For a relation to be in 2NF it must
- be in 1NF, and
- have no partial key dependencies.
If an attribute depends on part of any candidate key, then there's a partial key dependency, and the relation is not in 2NF.
One point the video tries to make is that if the primary key is a single column, the relation is guaranteed to be in 2NF. But look at this table (from Wikipedia entry for 2NF).
Employees' Skills
--
Employee Skill Current Work Location
Jones Typing 114 Main Street
Jones Shorthand 114 Main Street
Jones Whittling 114 Main Street
Bravo Light Cleaning 73 Industrial Way
Ellis Alchemy 73 Industrial Way
Ellis Flying 73 Industrial Way
Harrison Light Cleaning 73 Industrial Way
This relation has only one candidate key, {Employee, Skill}. But there's a partial key dependency between Employee and Current Work Location. Given any value for Employee, we find one and only one value for Current Work Location.

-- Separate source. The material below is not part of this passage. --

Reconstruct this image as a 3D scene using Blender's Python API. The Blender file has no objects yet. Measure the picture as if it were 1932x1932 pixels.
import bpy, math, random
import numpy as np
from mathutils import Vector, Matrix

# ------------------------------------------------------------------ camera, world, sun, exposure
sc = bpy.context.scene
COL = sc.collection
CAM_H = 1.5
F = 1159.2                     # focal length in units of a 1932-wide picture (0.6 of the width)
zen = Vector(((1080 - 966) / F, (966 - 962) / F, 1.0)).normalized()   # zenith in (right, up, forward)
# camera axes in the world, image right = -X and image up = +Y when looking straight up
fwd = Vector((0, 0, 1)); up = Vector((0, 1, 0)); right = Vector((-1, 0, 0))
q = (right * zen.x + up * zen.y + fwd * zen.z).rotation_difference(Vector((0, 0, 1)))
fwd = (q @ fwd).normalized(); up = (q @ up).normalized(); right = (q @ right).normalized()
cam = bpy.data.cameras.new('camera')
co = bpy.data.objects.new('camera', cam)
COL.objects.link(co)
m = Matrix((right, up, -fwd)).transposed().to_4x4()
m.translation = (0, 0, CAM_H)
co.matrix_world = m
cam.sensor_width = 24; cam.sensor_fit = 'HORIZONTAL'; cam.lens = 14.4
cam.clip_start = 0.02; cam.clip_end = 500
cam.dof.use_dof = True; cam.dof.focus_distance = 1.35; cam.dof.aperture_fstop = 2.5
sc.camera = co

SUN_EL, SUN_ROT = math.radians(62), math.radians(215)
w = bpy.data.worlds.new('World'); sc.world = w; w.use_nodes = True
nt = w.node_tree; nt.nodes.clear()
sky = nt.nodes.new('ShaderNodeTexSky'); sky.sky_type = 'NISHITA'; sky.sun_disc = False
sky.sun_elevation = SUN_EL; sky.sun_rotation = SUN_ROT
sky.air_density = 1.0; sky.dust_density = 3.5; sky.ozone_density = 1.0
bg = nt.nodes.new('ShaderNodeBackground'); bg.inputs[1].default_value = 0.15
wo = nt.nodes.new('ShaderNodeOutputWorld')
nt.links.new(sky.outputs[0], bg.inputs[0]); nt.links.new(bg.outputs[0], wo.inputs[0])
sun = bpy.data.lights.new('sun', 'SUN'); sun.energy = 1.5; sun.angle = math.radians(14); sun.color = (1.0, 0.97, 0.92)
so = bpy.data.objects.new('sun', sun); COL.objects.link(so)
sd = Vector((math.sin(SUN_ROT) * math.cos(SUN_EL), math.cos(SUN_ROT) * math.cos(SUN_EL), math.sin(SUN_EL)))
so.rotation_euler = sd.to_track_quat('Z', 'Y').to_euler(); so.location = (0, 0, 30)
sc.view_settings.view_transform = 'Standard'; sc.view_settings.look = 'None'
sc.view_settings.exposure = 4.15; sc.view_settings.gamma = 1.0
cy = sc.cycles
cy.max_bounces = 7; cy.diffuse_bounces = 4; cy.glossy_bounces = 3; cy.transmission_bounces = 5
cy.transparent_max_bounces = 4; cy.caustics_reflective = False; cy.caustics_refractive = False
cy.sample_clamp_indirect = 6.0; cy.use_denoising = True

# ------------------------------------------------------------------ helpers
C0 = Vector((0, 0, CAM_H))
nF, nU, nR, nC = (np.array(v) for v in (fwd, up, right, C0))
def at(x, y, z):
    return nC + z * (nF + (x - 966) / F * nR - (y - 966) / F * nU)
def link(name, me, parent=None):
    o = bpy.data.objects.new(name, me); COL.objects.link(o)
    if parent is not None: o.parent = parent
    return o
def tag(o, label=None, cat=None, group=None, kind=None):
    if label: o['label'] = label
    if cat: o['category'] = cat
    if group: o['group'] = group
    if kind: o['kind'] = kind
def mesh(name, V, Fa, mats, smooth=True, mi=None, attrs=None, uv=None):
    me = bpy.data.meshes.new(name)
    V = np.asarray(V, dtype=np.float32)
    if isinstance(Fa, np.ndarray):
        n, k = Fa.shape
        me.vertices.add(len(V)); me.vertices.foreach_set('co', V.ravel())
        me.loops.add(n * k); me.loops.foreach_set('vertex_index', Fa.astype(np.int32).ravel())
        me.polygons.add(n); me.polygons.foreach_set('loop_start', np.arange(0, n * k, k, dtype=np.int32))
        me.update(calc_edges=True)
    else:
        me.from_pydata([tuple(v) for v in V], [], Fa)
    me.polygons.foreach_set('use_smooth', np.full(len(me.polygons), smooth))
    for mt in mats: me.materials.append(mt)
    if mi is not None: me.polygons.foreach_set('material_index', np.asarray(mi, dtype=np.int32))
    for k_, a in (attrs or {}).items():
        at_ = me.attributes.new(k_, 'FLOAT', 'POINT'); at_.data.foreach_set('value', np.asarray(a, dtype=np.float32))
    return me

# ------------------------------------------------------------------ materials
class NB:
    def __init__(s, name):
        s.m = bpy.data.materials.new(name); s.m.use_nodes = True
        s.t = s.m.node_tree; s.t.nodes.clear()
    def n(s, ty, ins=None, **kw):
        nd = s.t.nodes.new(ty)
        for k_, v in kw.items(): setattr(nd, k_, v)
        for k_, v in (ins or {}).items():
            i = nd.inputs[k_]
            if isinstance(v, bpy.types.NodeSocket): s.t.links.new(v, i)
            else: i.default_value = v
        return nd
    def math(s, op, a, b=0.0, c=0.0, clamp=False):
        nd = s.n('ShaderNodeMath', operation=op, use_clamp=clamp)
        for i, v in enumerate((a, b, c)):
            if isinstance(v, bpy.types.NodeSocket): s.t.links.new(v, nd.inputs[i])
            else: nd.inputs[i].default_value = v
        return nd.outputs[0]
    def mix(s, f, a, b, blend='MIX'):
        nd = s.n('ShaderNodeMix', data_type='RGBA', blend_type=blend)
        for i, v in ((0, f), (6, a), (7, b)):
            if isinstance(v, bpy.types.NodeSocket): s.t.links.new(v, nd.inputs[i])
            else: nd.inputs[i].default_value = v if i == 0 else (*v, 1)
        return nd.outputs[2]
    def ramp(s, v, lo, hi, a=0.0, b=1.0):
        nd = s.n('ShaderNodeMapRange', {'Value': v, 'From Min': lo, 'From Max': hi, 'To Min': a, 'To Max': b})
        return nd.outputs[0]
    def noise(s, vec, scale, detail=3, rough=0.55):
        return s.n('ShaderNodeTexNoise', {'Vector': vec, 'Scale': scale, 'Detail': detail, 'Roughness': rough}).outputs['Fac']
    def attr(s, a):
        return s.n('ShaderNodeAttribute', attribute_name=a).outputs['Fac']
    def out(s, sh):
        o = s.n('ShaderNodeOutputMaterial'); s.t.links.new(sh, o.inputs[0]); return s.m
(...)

Changing the primary key to a surrogate ID number won't change the situation, although the video implies it will.
Employees' Skills
--
ID Employee Skill Current Work Location
1 Jones Typing 114 Main Street
2 Jones Shorthand 114 Main Street
3 Jones Whittling 114 Main Street
4 Bravo Light Cleaning 73 Industrial Way
5 Ellis Alchemy 73 Industrial Way
6 Ellis Flying 73 Industrial Way
7 Harrison Light Cleaning 73 Industrial Way
The primary key is a single column, which they say guarantees this relation is in 2NF. But it isn't. The video makers ignore the fact that most tables have multiple candidate keys, and that normalization takes every candidate key into account, not just the "special" candidate key called the primary key.
There are a lot of other problems with this video--so many that I didn't watch it all the way through. Life's too short to waste another minute on it.